Cass. pen. Sez. III, Sent., (ud. 21-06-2011) 28-07-2011, n. 30050Reati edilizi

Sentenza scelta dal dott. Domenico Cirasole direttore del sito giuridico http://www.gadit.it/

Svolgimento del processo

Con sentenza del 10 dicembre 2009, la Corte d’Appello di Palermo confermava la sentenza del Tribunale di quella città con la quale, in data 1 luglio 2008, I.G. era stato condannato per violazione della disciplina urbanistica e paesaggistica concretatasi nella realizzazione, in area soggetta a vincolo ed in assenza di titolo abilitativo, di una struttura edilizia formata da 9 pilastri in cemento armato con muri di compagno senza copertura ed una adiacente veranda di circa 33 mq.

Avverso tale decisione il predetto proponeva ricorso per cassazione.

Con un unico motivo di ricorso deduceva la violazione di legge ed il vizio di motivazione, rilevando di non essere il proprietario dell’area ove i lavori erano stati realizzati dal coimputato, bensì legale rappresentante, in qualità di amministratore, della società proprietaria del sito.

Rilevava, altresì, che le opere erano antecedenti alla data dell’accertamento ed erano state eseguite dal predetto coimputato che rivestiva, prima di lui, la carica di amministratore della società predetta.

Affermava, pertanto, che non gli era nota la esecuzione dei lavori e non avrebbe potuto intervenire per impedirne l’esecuzione in quanto già realizzati, come peraltro dimostrato dalla circostanza che la richiesta di sanatoria degli abusi era stata sottoscritta dal solo coimputato.

Insisteva, pertanto, per l’accoglimento del ricorso.

Motivi della decisione

Il ricorso va dichiarato inammissibile perchè proposto per motivi manifestamente infondati.

Occorre preliminarmente osservare come sia ben vero che la responsabilità del proprietario dell’area abusivamente edificata non possa essere ricondotta alla violazione di un generico dovere di controllo, ma deve anche ricordarsi che la giurisprudenza di questa Corte ha posto l’accento sulla necessità che il giudice valuti la situazione concreta soggetta al suo esame, al fine di considerare adeguatamente la condotta del proprietario, la cui responsabilità andrà accertata sulla base di indizi precisi e concordanti quali, ad esempio, la piena disponibilità, giuridica e di fatto, della superficie edificata e l’interesse specifico ad effettuare la nuova costruzione ed altre circostanze, quali tutte quelle situazioni e quei comportamenti, positivi o negativi, da cui possano trarsi elementi integrativi della colpa e prove circa la compartecipazione, anche morale, all’esecuzione delle opere, tenendo presente pure la destinazione finale della stessa. Grava inoltre sull’interessato l’onere di allegare circostanze utili a convalidare la tesi che, nella specie, si tratti di opere realizzate da terzi a sua insaputa e senza la sua volontà (cfr. Sez. 3 n. 35907, 19 settembre 2008).

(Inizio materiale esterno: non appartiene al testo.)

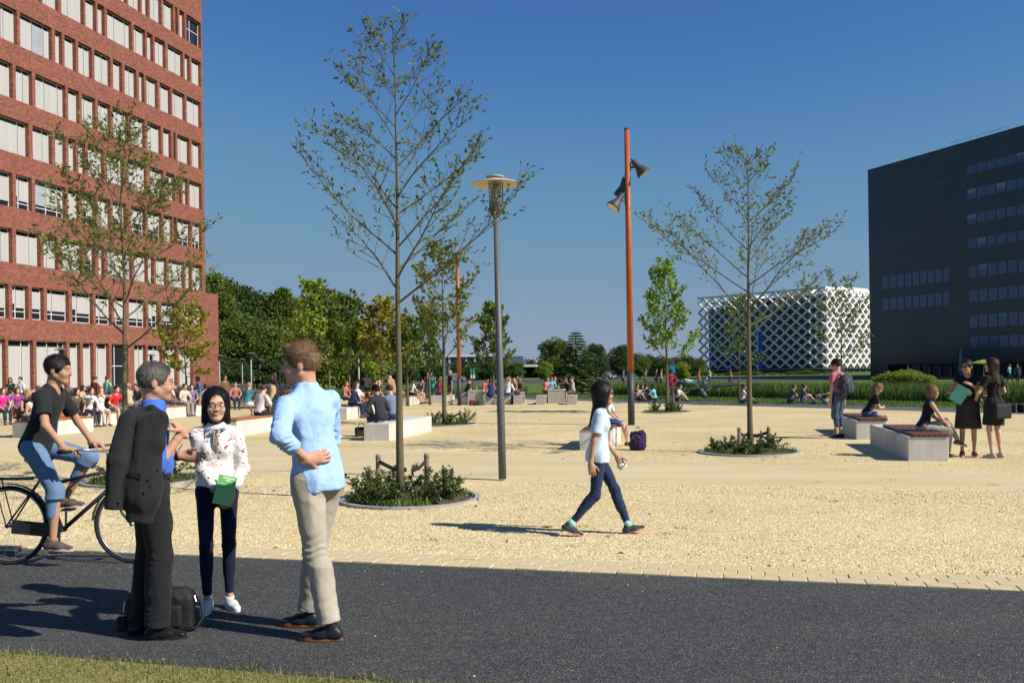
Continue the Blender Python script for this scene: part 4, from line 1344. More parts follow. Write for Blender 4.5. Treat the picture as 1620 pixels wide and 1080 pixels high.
def skeleton(pose):
    P = dict(STAND); P.update(pose)
    pv = Vector(P['pelvis']); b, sd = R(P['bend']), R(P['side'])
    up = Vector((math.sin(sd), -math.sin(b), math.cos(b)*math.cos(sd))).normalized()
    tw = R(P['twist']); py = R(P.get('pyaw', 0))
    lat = Vector((math.cos(tw+py), math.sin(tw+py), 0)); lat = (lat-up*lat.dot(up)).normalized()
    plat = Vector((math.cos(py), math.sin(py), 0))
    fwd = -(up.cross(lat)).normalized()
    if fwd.dot(Vector((math.sin(tw+py), -math.cos(tw+py), 0))) < 0: fwd = -fwd
    J = dict(P=P, pv=pv, up=up, lat=lat, plat=plat, fwd=fwd)
    J['sc'] = pv+up*.475; J['ch'] = pv+up*.30; J['nb'] = pv+up*.535
    sw = P['sw']
    shrug = P.get('shrug', (0,0))
    J['sr'] = J['sc']-lat*sw+up*(shrug[0]-.028); J['sl'] = J['sc']+lat*sw+up*(shrug[1]-.028)
    hy, hp = R(P['head'][0]), R(P['head'][1])
    J['hf'] = Vector((math.sin(hy)*math.cos(hp), -math.cos(hy)*math.cos(hp), math.sin(hp))); J['hx'] = Vector((math.cos(hy), math.sin(hy), 0))
    J['hu'] = J['hx'].cross(-J['hf']).normalized()
    if J['hu'].z < 0: J['hu'] = -J['hu']
    J['hs'] = P.get('hs', 1.05)
    J['hc'] = J['nb'] + (up*.6+Vector((0,0,.4))).normalized()*(.138+.11*(J['hs']-1)) + J['hf']*.022
    J['er'], J['wr'] = ik(J['sr'], P['hr'], .29, .255, P['er']); J['el'], J['wl'] = ik(J['sl'], P['hl'], .29, .255, P['el'])
    J['jr'] = pv-plat*.088-Vector((0,0,.02)); J['jl'] = pv+plat*.088-Vector((0,0,.02))
    J['kr'], J['ar'] = ik(J['jr'], P['fr'], .43, .43, P['kr']); J['kl'], J['al'] = ik(J['jl'], P['fl'], .43, .43, P['kl'])
    for s in 'rl':
        y, p = R(P['y'+s]), R(P['p'+s])
        J['f'+s] = Vector((math.sin(y)*math.cos(p), -math.cos(y)*math.cos(p), math.sin(p)))
    return J

def bounds(J, m=.22):
    pts = [J[k] for k in ('pv','sc','hc','er','el','wr','wl','kr','kl','ar','al')]
    lo = [min(p[i] for p in pts)-m for i in range(3)]; hi = [max(p[i] for p in pts)+m for i in range(3)]
    return lo, hi

def torso(f, J, e=0.0, fem=False, belly=0.0, k=.03):
    up, lat, fw, pv = J['up'], J['lat'], J['fwd'], J['pv']
    wst = .098 if fem else .118; ch = .116 if fem else .138
    f.cone(pv-J['plat']*.050, pv+J['plat']*.050, (.108 if fem else .098)+e, k=k, sq=(fw,.92))
    f.cone(pv+up*.02, pv+up*.17, .130+e, wst+e, k=k, sq=(fw,.74+belly))
    if belly: f.ell(pv+up*.15+fw*.04, (wst+e, .085+belly*.5, .11), .04, rot=[tuple(lat), tuple(-fw), tuple(up)])
    f.cone(pv+up*.20, pv+up*.37, wst+e, ch+e, k=k, sq=(fw,.72))
    f.cone(pv+up*.37, pv+up*.44-fw*.005, ch+e, ch-.030+e, k=k, sq=(fw,.66))
    f.cone(J['sr']+lat*.035-up*.012, J['sc']+up*.03-lat*.03, .046+e*.7, .050+e*.5, k=.04); f.cone(J['sl']-lat*.035-up*.012, J['sc']+up*.03+lat*.03, .046+e*.7, .050+e*.5, k=.04)
    if fem:
        for s in (-1,1): f.ell(pv+up*.335+lat*.056*s+fw*(.052+e*.7), (.050,.044,.056), .06)
    for s in (-1,1): f.ell(pv+J['plat']*.062*s-fw*(.040+e*.6)-Vector((0,0,.03)), (.074+e*.4,.078,.086), .05)

def arm(f, J, s, e=0.0, upto=1.0, slim=1.0, flat=True, k=.02):
    a, b, c = J['s'+s], J['e'+s], J['w'+s]
    ed = e*.8
    if upto < .52:
        q = a.lerp(b, upto/.52); f.cone(a, q, .050*slim+ed, (.046*slim+e*1.1), k=.035, flat='b' if flat else None); return
    f.cone(a, b, .050*slim+ed, .038*slim+ed, k=.035)
    q = b.lerp(c, (upto-.52)/.48)
    f.cone(b, q, .038*slim+ed, (.028 if upto > .95 else .033)*slim+e, k=k, flat='b' if flat and upto < 1 else None)

def leg(f, J, s, e=0.0, upto=1.0, slim=1.0, flare=0.0, k=.03):
    a, b, c = J['j'+s], J['k'+s], J['a'+s]
    if upto <= .5:
        f.cone(a, a.lerp(b, upto*2), .083*slim+e, (.083-.025*upto*2)*slim+e+flare, k=k, flat='b'); return
    f.cone(a, b, .082*slim+e, .053*slim+e, k=k)
    q = b.lerp(c, (upto-.5)*2)
    d = (c-b).normalized(); back = J['P']['k'+s]; bk = -Vector(back); bk = (bk-d*bk.dot(d)).normalized()
    f.cone(b, q, .054*slim+e, (.036 if upto > .9 else .046)*slim+e+flare, k=k, flat='b' if upto < 1 or flare else None)
    f.cone(b.lerp(c,.18)+bk*.018, b.lerp(c,.5)+bk*.012, .042*slim+e, .036*slim+e, k=.04)

def hand(f, W, d, pn, curl=.35, spread=.12, thumb=.5, side=1, k=.006, curls=None):
    """palm and five fingers; d along the hand, pn palm normal, side=+1 puts the thumb on +lat"""
    d = U(d); pn = Vector(pn); pn = (pn-d*pn.dot(d)).normalized(); lat = d.cross(pn)*side
    f.cone(W-d*.03, W+d*.02, .027, .029, k=.015, sq=(pn,.75))
    f.cone(W+d*.025-lat*.018, W+d*.075-lat*.020, .022, .021, k=.02, sq=(pn,.72)); f.cone(W+d*.025+lat*.018, W+d*.078+lat*.020, .022, .020, k=.02, sq=(pn,.72))
    f.cone(W+d*.03, W+d*.075, .024, .022, k=.02, sq=(pn,.7))
    Ls = [.068,.078,.074,.056]
    for i in range(4):
        o = (.030-.020*i); c = curls[i] if curls else curl*(1+.12*i)
        p = W+d*(.088-.004*abs(i-1.3))+lat*o; dd = (d+lat*(spread*(1.3-i)*.6)).normalized()
        for j, fr in enumerate((.45,.31,.24)):
            an = c*(.55 if j == 0 else 1.0)
            dd = (dd*math.cos(an)+pn*math.sin(an)).normalized()
            q = p+dd*(Ls[i]*fr); f.cone(p, q, .0092-.0008*j, .0086-.0008*j, k=k); p = q
    p = W+d*.022+lat*.030; dd = (d*.62+lat*.75*(1-thumb*.5)+pn*thumb*.7).normalized()
    for j, (l, r0) in enumerate(((.036,.0125),(.03,.0105),(.024,.0092))):
        q = p+dd*l; f.cone(p, q, r0, r0-.001, k=k+.004); p = q; dd = (dd+d*.35+pn*.1*thumb).normalized()

def head_frame(J):
    hc, X, Fw, Up = J['hc'], J['hx'], J['hf'], J['hu']; hs = J['hs']
    Lc = lambda x, y, z: hc + (X*x - Fw*y + Up*z)*hs        # y positive = back of the head
    rot = [tuple(X), tuple(-Fw), tuple(Up)]
    return Lc, rot

def head(f, J, fem=False, detail=True, jaw=1.0):
    L, rot = head_frame(J); hs = J['hs']
    E = lambda c, r, k, op='u': f.ell(L(*c), np.array(r)*hs, k, op, rot=rot)
    K = lambda a, b, ra, rb, k: f.cone(L(*a), L(*b), ra*hs, rb*hs, k=k)
    E((0,.012,.034), (.074,.094,.084), .02)
    E((0,-.034,-.028), (.057,.056,.082), .03)
    E((0,-.060,-.092), (.025*jaw,.024,.020), .03)
    for s in (-1,1): K((.050*s,.002,-.045), (.014*s,-.060,-.092), .021*jaw, .015, .025)
    f.cone(L(0,.028,-.05), J['nb']-J['up']*.05, .046 if fem else .054, .050 if fem else .062, k=.03)
    for s in (-1,1): E((.077*s,.014,-.004), (.009,.019,.031), .008)
    if detail:
        E((0,-.080,.024), (.046,.013,.011), .02)
        for s in (-1,1):
            E((.031*s,-.104,.004), (.018,.019,.010), .010, 's')
            E((.036*s,-.064,-.03), (.022,.024,.022), .03)
        K((0,-.084,.012), (0,-.097 if fem else -.107,-.026), .0065, .0090 if fem else .0115, .012)
        for s in (-1,1): E((.010*s,-.094,-.030), (.008,.009,.006), .008)
        E((0,-.087,-.057), (.021,.009,.0048), .005); E((0,-.086,-.066), (.017,.009,.0055), .005)
    else:
        K((0,-.084,.012), (0,-.104,-.024), .009, .013, .012)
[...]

Ciò posto, deve rilevarsi che, nella fattispecie, con argomentazioni quasi esclusivamente in fatto, il ricorrente si è limitato a negare la propria responsabilità a fronte dell’inequivocabile affermazione della Corte territoriale secondo la quale, all’esito del giudizio, doveva ritenersi accertata la piena consapevolezza da parte del ricorrente dell’intervento edilizio commissionato dal coimputato e di uno specifico interesse all’esecuzione dei lavori sul terreno della società.

La Corte d’appello ha anche evidenziato come il giudice di prime cure, all’esito del giudizio, avesse disposto la trasmissione degli atti alla Procura in ordine alla falsa attestazione circa l’epoca di realizzazione delle opere abusive nell’istanza di sanatoria inoltrata al Comune di Palermo, così implicitamente negando la rilevanza di tale documento richiamata anche in ricorso.

Tale accertamento in fatto, non presentando vizi logici evidenti, non può essere oggetto di censura in questa sede di legittimità.

Il ricorso, conseguentemente, deve essere dichiarato inammissibile e alla declaratoria di inammissibilità – non potendosi escludere che essa sia ascrivibile a colpa del ricorrente (Corte Cost. 7-13 giugno 2000, n. 186) – consegue l’onere delle spese del procedimento, nonchè quello del versamento, in favore della Cassa delle ammende, della somma, equitativamente fissata, di Euro 1.000,00.

P.Q.M.

Dichiara inammissibile il ricorso e condanna il ricorrente al pagamento delle spese del procedimento e della somma di Euro 1.000,00 in favore della Cassa delle Ammende.

Testo non ufficiale. La sola stampa del bollettino ufficiale ha carattere legale.